Un troisième inconvénient résulte de la spécificité de l'évaluation des produits de santé par rapport à celle des denrées alimentaires.

Confier à un seul organisme la charge de contrôler l'ensemble des produits destinés à l'homme serait laisser entendre aux professionnels et à l'opinion publique que le contrôle des produits de santé et celui des denrées alimentaires reposent sur les mêmes règles et font appel aux mêmes procédures. Or, cela n'est pas le cas : par exemple, l'évaluation des produits de santé repose sur celle de leur rapport bénéfices/risques, alors que le risque zéro doit être recherché pour les denrées alimentaires. Dès lors, aucune valeur ajoutée ne serait à attendre du fait de confier deux métiers différents à un même organisme.

Ceci étant posé, un débat doit être tranché au sujet de l'agence de sécurité sanitaire des aliments. Cet organisme doit-il être un nouvel organisme d'évaluation et de réflexion, ou doit-il réellement contribuer à garantir la sécurité sanitaire des produits alimentaires?

Les partisans du statu quo font valoir que le renforcement de la sécurité sanitaire des denrées alimentaires ne nécessite que la mise en place d'une organisme d'évaluation et de réflexion. Ils verraient bien un groupe de scientifiques, en orbite administrative autour des ministères, donner des conseils lorsque ceux-ci l'interrogent.

Les sénateurs signataires de la proposition de loi ne partagent pas ce point de vue. Ils estiment que l'administration sanitaire, en France, ne manque pas d'organismes consultatifs . Si la réforme devait se traduire par la création d'une nouvelle commission d'experts, on aurait fait croire à l'opinion que l'on a créé une agence responsable alors que l'on a simplement alourdi les structures administratives actuelles.
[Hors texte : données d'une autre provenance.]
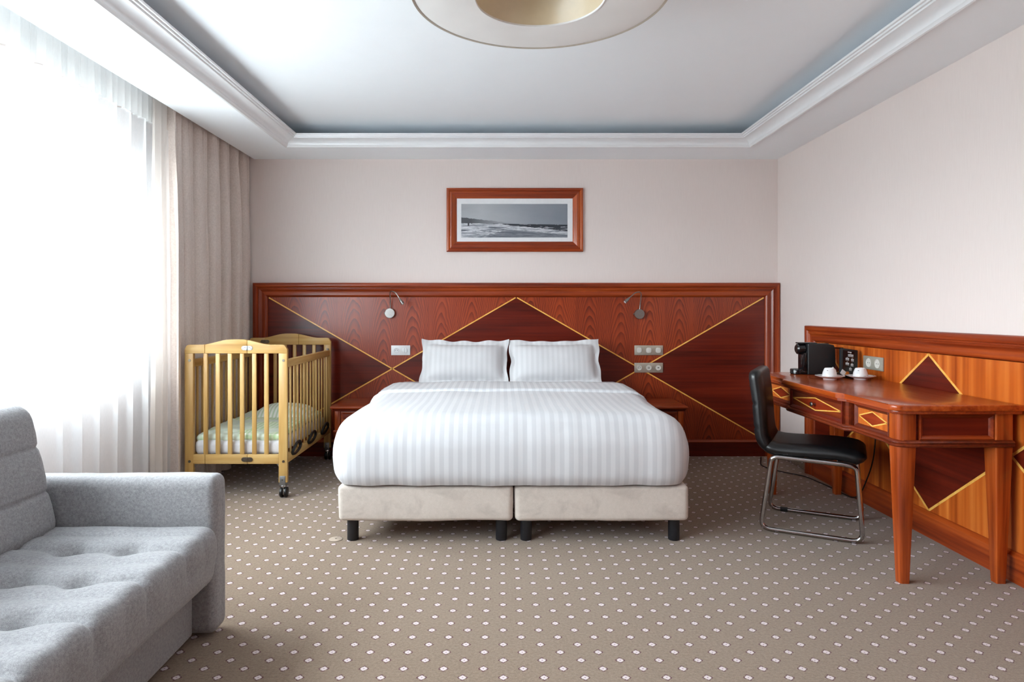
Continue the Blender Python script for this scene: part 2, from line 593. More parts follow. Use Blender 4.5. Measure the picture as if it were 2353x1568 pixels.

Les réformes en trompe-l'oeil sont toujours mauvaises, mais celle-ci serait particulièrement grave eu égard à l'ampleur des drames sanitaires que chacun garde en mémoire.

C'est pourquoi la commission des Affaires sociales espère que les dispositions de la proposition de loi feront l'objet du consensus qu'appelle le traitement d'un sujet aussi important pour la santé de nos concitoyens.